Privé de lieu propre, Holden, qui a fugué du collège, erre pendant trois jours de chambre d'hôtel en boîte de jazz, de bar en hall de gare : « On m'a donné une chambre pourrie, avec comme vue par la fenêtre l'autre côté de l'hôtel. De la vue ou pas de vue, je m'en tamponnais. J'étais trop déprimé pour que ça me touche. Le groom qui m'a conduit à ma piaule était un très vieux type, dans les soixante-cinq piges. Je l'ai trouvé encore plus déprimant que la chambre pourrie. » Héritier du Werther de Goethe et d'Huckleberry Finn, le jeune héros de Mark Twain, Holden dénonce au passage le conformisme d'une société matérialiste qui affiche les marques de son progrès pour mieux cacher les symptômes de son angoisse. La mort suinte partout dans le roman, à peine voilée par un humour désespéré. L'odyssée de Holden, de la cellule de l'internat aux sarcophages du musée, pourrait même s'apparenter à une descente aux enfers si les signes n'étaient pas dépouillés de tout sens symbolique.

La subversion suprême de L'Attrape-Cœurs est en effet d'ordre linguistique. À coups de mots qui « frappent » et qui « tuent », à coups d'obscénités et de blasphèmes, l'oralité d'Holden fait résonner l'insignifiance sous les codes du langage courant. À l'instar des vitrines et des reflets qui désorientent le sujet, les mots sont ici des signifiants vides, impuissants à soutenir une réalité en décomposition. Seul le cri de l'argot parvient à briser l'écran des codes et des clichés.

Jusqu'où va cette révolte ? Comme l'ont suggéré certains critiques à partir des années 1960, Holden ne serait qu'un « rebelle sans cause », refusant de grandir. D'ailleurs, le « territoire » de sa fugue ne recouvre jamais que le Mississippi de Broadway, l'Ouest des Indiens de cire au musée, ou une clinique psychiatrique, tout près de Hollywood.

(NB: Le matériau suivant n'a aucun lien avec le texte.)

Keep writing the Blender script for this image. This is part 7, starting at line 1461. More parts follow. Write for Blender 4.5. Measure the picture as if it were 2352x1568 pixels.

Si Holden s'insurge contre les conventions, il connaît aussi les vertus apaisantes des stéréotypes. Il dit haïr le cinéma, mais s'imagine en Bogart blessé pour surmonter les coups du sort. Il déteste l'hypocrisie et parsème son discours de gages de « vérité » ou de maturité, tout en s'avouant menteur et exhibitionniste. Son emphase finit par ressembler à la société qu'elle dénonce – elle est issue du malaise et du manque.